The wrong man was in command of the stadium police. That man was David Duckenfield who was hugely condemned and criticised not least in the eventual report by Lord Justice Taylor. He had frozen, he had panicked, he had allowed a gate fatally to be opened; but then, why was he, such a plain inadequate, put in charge at all?

The explanation given at the time, though little or nothing has been heard about it of late, was that his predecessor, under whose aegis the same two teams, Liverpool and Nottingham Forest, in the equivalent semi-final in the same stadium had managed to complete the semi-final with no ill effects, though some have related that, even then, there seemed a danger of overcrowding in some areas. In parenthesis, one has heard, it said that Liverpool’s fans who substantially outnumbered those of Forest, should ideally have been gathered at the other end of the stadium.

Duckenfield, one heard then, had been installed since his predecessor had been taken off the command, allegedly because he was held responsible for a breakdown of discipline in the force, resulting in incidents of what was termed horseplay. If this were true, and at the time the case seemed pretty strong, then it is surely a shocking indictment of those in charge of the Sheffield police.

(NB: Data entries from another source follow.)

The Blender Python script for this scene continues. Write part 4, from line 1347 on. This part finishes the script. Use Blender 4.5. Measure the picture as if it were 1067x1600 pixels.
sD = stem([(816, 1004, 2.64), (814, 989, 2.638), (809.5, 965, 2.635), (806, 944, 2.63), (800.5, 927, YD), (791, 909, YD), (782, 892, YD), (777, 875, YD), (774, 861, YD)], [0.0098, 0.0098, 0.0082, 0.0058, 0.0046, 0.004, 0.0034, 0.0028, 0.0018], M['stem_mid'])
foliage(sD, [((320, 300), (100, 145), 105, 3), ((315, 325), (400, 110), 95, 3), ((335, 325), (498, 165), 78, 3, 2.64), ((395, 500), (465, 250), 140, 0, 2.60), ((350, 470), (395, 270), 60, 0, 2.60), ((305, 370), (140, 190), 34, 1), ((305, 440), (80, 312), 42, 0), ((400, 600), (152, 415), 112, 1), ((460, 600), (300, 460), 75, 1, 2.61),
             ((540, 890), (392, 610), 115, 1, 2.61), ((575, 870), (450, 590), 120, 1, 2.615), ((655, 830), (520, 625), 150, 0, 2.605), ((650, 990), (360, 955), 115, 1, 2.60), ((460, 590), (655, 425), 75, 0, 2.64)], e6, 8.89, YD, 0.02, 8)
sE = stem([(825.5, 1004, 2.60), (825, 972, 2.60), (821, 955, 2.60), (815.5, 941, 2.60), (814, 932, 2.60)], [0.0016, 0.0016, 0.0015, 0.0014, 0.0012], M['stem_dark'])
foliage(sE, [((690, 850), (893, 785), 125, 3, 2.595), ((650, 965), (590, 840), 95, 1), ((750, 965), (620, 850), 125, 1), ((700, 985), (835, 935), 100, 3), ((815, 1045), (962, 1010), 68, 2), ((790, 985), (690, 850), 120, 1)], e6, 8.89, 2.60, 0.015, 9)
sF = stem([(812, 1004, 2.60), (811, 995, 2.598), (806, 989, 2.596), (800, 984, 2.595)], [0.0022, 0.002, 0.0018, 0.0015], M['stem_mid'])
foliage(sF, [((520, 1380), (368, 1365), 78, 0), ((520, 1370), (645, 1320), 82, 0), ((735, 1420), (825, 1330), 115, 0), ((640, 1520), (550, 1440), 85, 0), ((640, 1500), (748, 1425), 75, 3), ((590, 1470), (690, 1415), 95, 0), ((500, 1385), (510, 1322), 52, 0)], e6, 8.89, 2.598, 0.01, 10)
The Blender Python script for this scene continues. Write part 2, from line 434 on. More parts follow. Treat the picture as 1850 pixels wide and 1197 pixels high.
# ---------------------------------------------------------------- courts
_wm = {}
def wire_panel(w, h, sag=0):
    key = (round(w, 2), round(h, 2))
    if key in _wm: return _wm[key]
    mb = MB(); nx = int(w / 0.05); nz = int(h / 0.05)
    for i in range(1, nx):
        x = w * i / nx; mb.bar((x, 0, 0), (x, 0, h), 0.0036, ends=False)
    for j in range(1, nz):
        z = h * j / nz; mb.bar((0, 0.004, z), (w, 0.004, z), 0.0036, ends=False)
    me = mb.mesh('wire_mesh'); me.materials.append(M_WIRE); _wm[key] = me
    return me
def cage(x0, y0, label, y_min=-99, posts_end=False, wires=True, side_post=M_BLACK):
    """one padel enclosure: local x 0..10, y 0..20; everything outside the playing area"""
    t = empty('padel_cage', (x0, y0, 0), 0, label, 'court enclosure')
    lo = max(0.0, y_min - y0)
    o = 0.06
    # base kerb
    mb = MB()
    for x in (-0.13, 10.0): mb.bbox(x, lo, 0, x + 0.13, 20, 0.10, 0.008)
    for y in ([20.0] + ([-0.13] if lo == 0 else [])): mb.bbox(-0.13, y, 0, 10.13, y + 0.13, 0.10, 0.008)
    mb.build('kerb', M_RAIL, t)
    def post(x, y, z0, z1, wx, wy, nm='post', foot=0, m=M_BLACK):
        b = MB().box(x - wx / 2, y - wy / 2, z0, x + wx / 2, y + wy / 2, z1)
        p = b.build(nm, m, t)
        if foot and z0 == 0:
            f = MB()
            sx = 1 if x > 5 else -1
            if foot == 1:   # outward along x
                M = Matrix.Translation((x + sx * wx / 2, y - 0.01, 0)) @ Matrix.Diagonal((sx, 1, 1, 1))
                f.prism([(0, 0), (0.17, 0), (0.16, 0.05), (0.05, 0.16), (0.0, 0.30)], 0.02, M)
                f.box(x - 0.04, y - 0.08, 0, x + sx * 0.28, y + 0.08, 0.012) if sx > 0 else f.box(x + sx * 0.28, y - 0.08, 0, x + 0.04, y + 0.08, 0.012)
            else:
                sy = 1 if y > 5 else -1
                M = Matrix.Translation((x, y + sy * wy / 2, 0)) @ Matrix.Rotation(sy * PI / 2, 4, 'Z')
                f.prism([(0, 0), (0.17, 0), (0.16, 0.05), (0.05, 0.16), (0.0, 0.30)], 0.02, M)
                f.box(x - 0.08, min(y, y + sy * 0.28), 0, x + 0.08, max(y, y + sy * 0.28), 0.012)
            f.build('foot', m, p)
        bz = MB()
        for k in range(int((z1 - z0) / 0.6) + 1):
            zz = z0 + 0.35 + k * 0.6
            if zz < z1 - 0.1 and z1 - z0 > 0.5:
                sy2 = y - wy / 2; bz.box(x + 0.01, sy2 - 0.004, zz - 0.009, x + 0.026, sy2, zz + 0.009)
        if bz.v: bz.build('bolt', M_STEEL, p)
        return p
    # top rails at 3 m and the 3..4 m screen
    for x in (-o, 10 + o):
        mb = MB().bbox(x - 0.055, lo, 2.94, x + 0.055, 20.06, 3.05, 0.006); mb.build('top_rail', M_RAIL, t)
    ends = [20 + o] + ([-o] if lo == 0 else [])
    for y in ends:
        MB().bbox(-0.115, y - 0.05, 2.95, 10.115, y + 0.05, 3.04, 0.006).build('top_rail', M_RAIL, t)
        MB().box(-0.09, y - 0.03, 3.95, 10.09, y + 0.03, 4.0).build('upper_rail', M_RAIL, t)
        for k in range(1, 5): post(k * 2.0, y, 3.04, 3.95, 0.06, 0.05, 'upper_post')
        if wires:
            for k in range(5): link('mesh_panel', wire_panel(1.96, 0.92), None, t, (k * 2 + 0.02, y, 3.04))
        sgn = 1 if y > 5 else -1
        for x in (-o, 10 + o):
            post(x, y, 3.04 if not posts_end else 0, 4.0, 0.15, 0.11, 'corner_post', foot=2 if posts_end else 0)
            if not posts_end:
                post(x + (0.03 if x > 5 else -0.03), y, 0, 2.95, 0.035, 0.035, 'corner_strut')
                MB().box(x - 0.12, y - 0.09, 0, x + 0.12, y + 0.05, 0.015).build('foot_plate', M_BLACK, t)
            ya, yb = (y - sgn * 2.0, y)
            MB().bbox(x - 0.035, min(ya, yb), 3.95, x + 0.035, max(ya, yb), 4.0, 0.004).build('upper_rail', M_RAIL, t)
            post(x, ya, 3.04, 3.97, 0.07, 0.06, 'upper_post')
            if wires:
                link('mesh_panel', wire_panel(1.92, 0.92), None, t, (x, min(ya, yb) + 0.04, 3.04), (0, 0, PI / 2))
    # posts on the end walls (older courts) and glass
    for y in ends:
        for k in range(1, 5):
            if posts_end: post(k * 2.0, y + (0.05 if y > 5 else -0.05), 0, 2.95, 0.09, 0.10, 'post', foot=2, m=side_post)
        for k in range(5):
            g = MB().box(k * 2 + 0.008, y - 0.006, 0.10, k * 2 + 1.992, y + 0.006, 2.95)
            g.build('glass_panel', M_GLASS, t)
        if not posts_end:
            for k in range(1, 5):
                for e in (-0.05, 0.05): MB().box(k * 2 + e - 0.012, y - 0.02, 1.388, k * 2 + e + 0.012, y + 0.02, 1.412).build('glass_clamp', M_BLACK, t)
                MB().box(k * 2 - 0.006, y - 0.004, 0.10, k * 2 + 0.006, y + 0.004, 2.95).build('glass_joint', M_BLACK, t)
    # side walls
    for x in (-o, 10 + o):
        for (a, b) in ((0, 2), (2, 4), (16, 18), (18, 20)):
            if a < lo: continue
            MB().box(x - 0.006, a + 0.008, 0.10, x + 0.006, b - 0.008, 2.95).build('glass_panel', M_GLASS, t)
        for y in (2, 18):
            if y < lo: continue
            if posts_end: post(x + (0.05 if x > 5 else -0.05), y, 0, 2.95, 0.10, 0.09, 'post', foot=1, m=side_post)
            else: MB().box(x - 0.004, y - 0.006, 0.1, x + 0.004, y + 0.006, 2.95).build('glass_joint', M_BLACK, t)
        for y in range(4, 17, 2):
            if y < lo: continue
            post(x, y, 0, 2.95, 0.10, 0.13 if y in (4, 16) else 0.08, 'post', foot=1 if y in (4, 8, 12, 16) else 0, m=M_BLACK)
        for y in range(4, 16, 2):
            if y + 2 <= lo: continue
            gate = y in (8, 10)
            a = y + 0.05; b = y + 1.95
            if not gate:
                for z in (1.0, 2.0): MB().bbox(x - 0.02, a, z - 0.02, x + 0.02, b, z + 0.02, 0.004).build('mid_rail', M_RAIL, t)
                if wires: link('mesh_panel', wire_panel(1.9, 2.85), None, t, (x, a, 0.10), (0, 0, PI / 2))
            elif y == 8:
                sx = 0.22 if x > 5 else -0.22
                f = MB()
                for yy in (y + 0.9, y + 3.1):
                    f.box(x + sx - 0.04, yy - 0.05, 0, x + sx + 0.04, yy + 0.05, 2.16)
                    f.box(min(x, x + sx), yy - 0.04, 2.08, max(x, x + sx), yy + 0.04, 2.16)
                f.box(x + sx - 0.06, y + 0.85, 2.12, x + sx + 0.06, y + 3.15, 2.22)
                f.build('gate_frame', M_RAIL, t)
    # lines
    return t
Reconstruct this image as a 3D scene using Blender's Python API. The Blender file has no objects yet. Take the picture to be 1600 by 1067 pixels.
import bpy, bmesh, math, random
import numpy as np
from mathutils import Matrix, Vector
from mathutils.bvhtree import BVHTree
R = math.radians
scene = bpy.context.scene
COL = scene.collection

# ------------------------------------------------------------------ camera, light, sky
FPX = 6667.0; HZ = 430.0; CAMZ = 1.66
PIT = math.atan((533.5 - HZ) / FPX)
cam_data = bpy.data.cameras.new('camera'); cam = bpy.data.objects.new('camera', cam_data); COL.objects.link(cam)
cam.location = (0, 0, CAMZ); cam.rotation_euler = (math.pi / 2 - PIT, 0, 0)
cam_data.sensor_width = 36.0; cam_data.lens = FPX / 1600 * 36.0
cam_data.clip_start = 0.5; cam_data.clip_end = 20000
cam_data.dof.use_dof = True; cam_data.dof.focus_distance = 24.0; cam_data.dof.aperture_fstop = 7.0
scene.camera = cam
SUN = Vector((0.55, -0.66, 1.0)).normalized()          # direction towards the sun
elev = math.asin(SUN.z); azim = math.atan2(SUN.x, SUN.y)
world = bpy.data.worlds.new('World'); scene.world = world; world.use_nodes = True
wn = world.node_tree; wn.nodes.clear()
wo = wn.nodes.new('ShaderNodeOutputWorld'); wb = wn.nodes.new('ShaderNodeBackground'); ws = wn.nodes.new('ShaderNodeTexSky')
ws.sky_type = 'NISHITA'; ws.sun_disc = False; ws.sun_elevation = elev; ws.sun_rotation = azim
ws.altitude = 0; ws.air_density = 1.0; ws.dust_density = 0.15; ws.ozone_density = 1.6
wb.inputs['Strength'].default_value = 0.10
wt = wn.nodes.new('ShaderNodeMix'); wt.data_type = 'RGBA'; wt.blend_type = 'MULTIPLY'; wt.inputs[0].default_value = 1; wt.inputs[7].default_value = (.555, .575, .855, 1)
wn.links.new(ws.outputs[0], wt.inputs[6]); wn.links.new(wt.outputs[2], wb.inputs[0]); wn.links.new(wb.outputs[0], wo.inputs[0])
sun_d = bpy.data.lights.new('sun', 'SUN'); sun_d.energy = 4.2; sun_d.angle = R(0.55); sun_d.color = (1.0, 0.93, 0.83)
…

Perhaps we shall see the charges proved and endorsed when the papers are at last released. If, in the event, the publication of these papers can bring some kind of consolation to the still grieving relatives, then one could only feel great satisfaction. But nothing, alas, can bring back the 96 who died and who God knows should not have died at all.

On a lesser, lighter note, how odd and erratic the things which have been going on at Queens Park Rangers. I myself saw three of their recent games in succession. At Molineux, they walked all over Wolves, scoring two early goals and beating them 3-0 in a canter. But at Fulham, who had yet to win a Premiership game, they were simply invertebrate, thrashed by a team which, long before the end, was scoring goals for fun. QPR were simply not competing.

When that dazzling eccentric, Adel Taarabt, was pulled off the field by his long suffering manager, Neil Warnock, he rushed not only off the field but out of the stadium, where QPR fans who had also walked out apparently conversed with him at a bus stop.

The same week Warnock announced that Taarabt could leave whenever he wanted, and subsequently, apparently with no humorous intent, declared that he knew he could do a good job as the England team manager!

Nor did he seem to be joking. In QPR’s next game, Taarabt was on the bench. When he eventually came on in the second half, he once broke through the centre of the Blackburn defence with typical dash and skill, only to fire hopelessly wide when a goal seemed sure.

What baffles me is that continuing exclusion of the Hungarian international “fantasista,” Akos Buzsaky. The word used to be that QPR could not afford two such virtuosi on the field together. But the gifted Hungarian didn’t come off the bench when Taarabt was taken off at Fulham, nor was he used at all against Blackburn. You wonder why he stays at Shepherds Bush.